日本企業が苦戦する“売り方” 「安いレクサス」を誰も欲しがらない理由 (2/5ページ)

 とはいえこれは、マーケティング上の大きなパラダイム・チェンジでもある。20世紀の後半に成長を遂げた日本企業の多くは、コスト・パフォーマンスのよさを顧客に訴求することの成功体験はあっても、価格の高さを正当化するノウハウの蓄積には乏しい。どのようにこの未体験のマーケティングに挑めばよいのか。

 加護野氏は3つのアプローチを提示する。第1は、不特定多数ではなく絞り込んだ顧客にフォーカスするアプローチであり、第2は、主製品の使用に必要となる消耗品を専用化するアプローチである。ラグジュアリー・ブランドの構築は、そのなかで加護野氏が挙げている第3のアプローチである。

 ラグジュアリー・ブランドとは何か

 ラグジュアリー・ブランドとは何か。単純に高価格=ラグジュアリーとはいえない。高価だが、ステイタス感は希薄だったり、夢をつむぐ力には乏しかったりするブランドもあるからである。何がラグジュアリーかは、顧客が決めることであって、一義的な定義は存在しないという見解もある。

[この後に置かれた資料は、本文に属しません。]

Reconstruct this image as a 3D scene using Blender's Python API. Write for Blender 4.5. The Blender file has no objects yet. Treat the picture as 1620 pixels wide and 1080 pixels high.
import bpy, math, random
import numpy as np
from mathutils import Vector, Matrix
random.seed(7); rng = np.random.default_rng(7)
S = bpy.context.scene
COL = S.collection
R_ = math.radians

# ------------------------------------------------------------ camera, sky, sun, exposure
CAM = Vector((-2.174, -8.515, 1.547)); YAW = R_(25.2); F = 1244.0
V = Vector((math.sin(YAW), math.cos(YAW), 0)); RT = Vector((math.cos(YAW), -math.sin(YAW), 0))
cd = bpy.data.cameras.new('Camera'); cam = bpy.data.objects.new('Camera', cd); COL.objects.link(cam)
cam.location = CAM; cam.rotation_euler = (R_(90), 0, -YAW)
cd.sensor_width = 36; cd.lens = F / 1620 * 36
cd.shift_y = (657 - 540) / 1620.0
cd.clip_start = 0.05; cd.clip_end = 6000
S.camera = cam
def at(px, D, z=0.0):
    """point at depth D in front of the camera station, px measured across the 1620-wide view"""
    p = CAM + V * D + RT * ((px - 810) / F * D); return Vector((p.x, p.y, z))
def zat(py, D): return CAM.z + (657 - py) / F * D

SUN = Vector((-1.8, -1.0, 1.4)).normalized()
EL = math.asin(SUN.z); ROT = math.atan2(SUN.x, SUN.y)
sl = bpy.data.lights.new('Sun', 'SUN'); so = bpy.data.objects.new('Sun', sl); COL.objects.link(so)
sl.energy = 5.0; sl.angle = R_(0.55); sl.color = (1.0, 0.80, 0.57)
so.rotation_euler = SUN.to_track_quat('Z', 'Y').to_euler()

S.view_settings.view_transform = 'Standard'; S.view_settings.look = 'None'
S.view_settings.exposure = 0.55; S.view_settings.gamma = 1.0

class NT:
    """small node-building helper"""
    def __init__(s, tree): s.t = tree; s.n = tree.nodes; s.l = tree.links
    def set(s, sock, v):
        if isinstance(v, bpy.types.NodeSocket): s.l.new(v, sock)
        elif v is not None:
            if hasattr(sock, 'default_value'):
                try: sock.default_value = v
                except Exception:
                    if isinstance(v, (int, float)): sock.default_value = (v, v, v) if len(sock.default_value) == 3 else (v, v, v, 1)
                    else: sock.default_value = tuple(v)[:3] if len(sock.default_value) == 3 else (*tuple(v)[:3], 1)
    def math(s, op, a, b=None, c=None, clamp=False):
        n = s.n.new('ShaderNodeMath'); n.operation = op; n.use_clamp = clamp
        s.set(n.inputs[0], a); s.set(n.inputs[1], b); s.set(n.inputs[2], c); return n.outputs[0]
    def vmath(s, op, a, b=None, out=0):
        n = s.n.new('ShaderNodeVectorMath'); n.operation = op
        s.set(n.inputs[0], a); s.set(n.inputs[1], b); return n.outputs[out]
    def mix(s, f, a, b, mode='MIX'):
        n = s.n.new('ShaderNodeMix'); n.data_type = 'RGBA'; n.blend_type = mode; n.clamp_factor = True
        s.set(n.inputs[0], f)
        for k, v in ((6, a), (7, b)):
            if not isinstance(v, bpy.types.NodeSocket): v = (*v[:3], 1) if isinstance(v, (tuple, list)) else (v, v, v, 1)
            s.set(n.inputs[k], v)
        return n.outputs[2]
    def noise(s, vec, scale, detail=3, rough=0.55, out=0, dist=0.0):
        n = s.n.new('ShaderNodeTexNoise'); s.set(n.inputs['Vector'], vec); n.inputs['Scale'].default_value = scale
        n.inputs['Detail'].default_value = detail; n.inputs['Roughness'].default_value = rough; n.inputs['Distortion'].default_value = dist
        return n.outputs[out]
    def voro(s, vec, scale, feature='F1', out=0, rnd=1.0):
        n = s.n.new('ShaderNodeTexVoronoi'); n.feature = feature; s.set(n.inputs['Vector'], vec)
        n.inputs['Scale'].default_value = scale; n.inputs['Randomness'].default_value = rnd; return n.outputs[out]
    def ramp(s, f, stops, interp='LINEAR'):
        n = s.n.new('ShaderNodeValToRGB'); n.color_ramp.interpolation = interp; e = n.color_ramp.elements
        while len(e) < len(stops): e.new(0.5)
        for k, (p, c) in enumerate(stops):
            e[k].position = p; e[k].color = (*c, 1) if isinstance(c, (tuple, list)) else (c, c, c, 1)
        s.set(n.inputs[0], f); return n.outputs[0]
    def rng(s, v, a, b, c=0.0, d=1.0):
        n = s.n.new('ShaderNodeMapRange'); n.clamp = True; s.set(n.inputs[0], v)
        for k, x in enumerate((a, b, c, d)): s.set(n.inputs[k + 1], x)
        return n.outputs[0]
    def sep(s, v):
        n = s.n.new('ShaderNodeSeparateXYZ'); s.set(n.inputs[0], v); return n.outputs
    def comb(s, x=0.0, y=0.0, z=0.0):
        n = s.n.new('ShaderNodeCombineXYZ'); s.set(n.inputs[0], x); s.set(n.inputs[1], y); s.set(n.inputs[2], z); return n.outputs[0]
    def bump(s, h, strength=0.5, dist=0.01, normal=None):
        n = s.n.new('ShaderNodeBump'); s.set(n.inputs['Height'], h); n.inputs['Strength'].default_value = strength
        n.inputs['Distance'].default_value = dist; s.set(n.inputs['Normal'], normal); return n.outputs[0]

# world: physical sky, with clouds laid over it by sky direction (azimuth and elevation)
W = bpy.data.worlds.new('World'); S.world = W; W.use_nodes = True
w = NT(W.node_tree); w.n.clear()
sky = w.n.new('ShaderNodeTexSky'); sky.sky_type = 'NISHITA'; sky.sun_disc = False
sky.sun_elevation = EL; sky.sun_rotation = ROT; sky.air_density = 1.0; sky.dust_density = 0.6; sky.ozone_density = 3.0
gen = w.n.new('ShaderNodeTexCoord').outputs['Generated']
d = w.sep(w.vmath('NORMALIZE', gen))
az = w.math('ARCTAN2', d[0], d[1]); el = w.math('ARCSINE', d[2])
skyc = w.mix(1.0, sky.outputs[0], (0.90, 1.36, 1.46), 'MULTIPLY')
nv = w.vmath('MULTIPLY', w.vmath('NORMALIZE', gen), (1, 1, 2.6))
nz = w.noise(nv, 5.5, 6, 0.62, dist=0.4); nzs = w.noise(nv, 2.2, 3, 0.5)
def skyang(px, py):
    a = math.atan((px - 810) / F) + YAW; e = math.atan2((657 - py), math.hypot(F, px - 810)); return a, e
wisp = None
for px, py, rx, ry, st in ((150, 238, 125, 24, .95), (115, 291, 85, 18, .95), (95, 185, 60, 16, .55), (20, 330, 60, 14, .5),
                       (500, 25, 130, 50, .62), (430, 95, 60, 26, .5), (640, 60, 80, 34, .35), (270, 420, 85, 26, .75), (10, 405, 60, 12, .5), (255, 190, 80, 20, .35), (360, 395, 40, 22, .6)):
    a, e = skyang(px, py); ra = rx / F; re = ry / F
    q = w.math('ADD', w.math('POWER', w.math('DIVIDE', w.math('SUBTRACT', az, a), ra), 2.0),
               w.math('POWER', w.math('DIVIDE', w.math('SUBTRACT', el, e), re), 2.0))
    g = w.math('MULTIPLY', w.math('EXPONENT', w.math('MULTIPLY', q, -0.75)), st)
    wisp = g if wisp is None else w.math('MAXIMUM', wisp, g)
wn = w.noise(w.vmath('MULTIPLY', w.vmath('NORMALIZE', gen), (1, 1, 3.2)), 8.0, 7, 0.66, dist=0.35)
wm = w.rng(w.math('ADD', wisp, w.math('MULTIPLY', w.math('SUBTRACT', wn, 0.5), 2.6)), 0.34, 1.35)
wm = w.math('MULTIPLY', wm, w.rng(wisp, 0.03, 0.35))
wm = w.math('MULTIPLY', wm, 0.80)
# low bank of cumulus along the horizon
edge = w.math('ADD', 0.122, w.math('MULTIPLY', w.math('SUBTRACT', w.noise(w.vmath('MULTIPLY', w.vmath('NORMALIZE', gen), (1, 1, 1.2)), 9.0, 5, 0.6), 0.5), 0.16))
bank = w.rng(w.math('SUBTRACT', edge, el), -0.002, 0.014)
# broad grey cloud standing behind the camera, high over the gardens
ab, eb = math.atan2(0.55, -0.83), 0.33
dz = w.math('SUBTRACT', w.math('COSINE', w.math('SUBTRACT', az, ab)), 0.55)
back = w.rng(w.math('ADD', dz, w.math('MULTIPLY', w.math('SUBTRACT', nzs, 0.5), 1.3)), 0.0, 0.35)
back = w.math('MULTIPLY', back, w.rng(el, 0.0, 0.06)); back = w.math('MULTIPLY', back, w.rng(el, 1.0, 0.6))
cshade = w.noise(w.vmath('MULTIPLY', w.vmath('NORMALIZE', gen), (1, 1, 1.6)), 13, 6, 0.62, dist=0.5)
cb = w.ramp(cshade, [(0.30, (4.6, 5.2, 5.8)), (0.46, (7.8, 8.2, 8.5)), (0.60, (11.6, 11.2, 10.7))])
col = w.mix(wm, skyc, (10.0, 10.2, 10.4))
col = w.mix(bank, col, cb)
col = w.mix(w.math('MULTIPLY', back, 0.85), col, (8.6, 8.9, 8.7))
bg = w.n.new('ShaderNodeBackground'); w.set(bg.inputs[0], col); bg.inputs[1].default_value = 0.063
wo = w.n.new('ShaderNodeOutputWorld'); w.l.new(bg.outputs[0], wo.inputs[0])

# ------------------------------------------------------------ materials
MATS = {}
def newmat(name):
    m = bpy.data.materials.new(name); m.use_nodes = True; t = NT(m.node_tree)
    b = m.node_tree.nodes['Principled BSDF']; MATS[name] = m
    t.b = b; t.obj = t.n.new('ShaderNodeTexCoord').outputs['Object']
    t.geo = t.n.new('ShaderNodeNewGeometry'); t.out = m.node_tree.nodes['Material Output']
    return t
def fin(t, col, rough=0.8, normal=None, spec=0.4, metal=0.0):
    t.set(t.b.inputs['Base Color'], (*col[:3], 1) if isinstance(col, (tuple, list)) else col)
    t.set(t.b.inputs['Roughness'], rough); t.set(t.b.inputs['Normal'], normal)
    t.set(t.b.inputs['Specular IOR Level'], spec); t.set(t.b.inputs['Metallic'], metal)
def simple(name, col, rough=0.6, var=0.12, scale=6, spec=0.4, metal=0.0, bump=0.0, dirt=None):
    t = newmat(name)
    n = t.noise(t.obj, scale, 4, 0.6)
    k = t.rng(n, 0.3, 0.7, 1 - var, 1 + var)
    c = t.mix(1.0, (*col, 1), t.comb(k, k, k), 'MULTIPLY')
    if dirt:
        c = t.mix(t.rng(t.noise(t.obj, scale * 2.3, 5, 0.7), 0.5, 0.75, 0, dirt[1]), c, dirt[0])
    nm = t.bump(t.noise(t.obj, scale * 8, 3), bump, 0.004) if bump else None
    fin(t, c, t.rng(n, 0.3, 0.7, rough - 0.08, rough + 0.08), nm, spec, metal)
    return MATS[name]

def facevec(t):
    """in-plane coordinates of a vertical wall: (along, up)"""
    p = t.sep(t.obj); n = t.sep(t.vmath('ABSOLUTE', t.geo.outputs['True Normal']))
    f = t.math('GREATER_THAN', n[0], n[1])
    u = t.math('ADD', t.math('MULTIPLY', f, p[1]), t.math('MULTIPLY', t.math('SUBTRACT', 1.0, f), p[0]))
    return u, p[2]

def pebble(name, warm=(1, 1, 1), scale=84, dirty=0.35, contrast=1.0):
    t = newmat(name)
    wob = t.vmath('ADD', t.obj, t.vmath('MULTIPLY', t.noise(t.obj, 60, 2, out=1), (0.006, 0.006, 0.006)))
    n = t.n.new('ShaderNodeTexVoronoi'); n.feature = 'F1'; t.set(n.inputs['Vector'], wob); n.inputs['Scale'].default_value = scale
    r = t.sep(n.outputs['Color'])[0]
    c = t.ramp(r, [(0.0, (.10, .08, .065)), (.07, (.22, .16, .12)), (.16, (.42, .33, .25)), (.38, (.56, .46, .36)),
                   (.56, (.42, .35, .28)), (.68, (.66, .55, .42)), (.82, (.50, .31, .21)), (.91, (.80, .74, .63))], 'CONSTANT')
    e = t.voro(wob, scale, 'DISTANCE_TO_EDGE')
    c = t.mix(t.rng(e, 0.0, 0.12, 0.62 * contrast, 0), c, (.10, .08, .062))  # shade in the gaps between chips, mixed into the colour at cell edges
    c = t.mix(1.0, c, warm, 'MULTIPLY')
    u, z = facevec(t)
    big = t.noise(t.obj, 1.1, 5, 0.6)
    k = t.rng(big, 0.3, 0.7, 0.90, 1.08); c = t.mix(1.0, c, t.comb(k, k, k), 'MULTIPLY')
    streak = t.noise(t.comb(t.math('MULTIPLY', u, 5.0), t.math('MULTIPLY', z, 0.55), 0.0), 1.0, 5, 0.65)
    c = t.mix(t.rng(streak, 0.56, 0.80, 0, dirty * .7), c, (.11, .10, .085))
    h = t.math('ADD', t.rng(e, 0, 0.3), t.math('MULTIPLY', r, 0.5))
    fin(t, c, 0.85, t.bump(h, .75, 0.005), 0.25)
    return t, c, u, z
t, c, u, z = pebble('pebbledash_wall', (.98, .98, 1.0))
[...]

 フランスのビジネスクールで教授をつとめるJ. N.カプフェレ氏は、V. バスティアン氏との共著のなかで、ラグジュアリー・ブランドのひとつの条件は、絶対的な崇拝の対象としての地位を確立していることだと述べる(『ラグジュアリー戦略』東洋経済新報社)。客観的に比較できるスペック上の優位性から生まれるのは、一般的なブランドの高級ライン(プレミアム・ブランド)であって、それだけではラグジュアリーとはいえない。ラグジュアリー・ブランドにとって必要なのは、比較を超越した、独自の個性への絶対的な敬意や情念の生成なのである。

 ラグジュアリー・ブランドには、同じ製品やサービスであっても、一般的なマーケティングとは異なるブランディングが必要となる(図参照)。そこでの問題は、効率追求型のビジネスで成功をおさめてきた企業が、新たにラグジュアリー・ブランドの構築に挑もうとすると、同一の組織に従来とは異なる動きを求めることになり、混乱や不徹底が生じることである。